Level driven electronics

What many things do depends upon the LEVEL seen, at the moment, on an input. Your desk lamp is a "level driven" device. While there is a high voltage applied to the bulb, it is on. When it is absent, the bulb is off. (In desklamps, the input would probably be "floating"... allowed in desk-lamps, not a good idea in digital electronics.)

Edge driven electronics

But some devices are more clever. They react to a CHANGE in the "state" (or "level" or voltage) applied to the input.

These devices are said to be edge sensitive. They are so clever that they usually respond only to one or the other of the possible "edges".

If what's connected to the input has gone from low to high, the input is said to have experienced a "positive", or "rising" edge.

If what's connected to the input has gone from high to low, the input is said to have experienced a "negative", or "falling" edge.

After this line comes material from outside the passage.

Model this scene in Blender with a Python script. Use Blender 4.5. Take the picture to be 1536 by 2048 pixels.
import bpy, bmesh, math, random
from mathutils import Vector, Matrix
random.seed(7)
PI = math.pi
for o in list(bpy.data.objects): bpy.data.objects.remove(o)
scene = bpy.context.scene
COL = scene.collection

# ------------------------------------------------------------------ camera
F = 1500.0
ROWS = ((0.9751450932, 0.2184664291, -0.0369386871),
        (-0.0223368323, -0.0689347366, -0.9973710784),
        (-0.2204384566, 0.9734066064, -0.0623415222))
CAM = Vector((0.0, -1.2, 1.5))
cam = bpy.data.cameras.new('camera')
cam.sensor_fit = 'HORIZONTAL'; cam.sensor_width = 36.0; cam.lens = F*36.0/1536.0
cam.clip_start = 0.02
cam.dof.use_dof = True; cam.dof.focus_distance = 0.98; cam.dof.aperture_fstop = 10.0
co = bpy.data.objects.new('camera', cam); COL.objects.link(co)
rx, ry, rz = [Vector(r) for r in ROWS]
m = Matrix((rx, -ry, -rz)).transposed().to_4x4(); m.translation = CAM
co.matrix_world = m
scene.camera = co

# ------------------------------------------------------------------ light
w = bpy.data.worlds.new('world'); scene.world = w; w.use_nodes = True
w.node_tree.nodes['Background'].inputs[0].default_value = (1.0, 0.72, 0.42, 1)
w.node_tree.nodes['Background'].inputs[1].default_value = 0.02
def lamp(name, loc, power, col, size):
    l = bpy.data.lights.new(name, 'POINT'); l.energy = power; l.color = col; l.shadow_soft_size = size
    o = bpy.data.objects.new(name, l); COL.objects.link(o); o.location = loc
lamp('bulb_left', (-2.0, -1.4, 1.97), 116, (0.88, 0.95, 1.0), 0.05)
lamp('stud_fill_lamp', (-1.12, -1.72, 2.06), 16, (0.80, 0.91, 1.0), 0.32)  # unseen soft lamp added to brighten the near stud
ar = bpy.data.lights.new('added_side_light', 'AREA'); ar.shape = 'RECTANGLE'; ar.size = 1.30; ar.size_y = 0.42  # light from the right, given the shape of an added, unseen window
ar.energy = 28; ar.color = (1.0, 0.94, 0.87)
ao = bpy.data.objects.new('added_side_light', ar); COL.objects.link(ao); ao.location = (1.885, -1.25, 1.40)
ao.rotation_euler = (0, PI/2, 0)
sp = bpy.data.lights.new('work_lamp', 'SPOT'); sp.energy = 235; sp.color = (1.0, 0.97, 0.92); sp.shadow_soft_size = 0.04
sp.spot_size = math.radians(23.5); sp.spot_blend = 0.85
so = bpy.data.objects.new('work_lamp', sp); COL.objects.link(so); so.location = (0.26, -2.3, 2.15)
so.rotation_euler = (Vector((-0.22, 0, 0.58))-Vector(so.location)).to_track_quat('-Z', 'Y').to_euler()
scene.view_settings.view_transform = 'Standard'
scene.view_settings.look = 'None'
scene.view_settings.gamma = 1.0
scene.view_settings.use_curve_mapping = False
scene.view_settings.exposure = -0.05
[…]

(If an input has a pull-up resistor on it, connecting a low output from somewhere to the input will "drive the input low". If you disconnect the output, you might think "Oh! That's now floating, right?" Well, no. You would have beenm right to remember that inputs should have something connected to them. But when the low output was disconnected from the input, the pull-up resistor "counted" again, and because it is there, for our intents and purposes, the input is being "driven high", as if a high output was connected to it.)

That's what I have time and energy for just now.

That, I hope, will be enough to serve those who need it in the course of reading another page I am working on just now!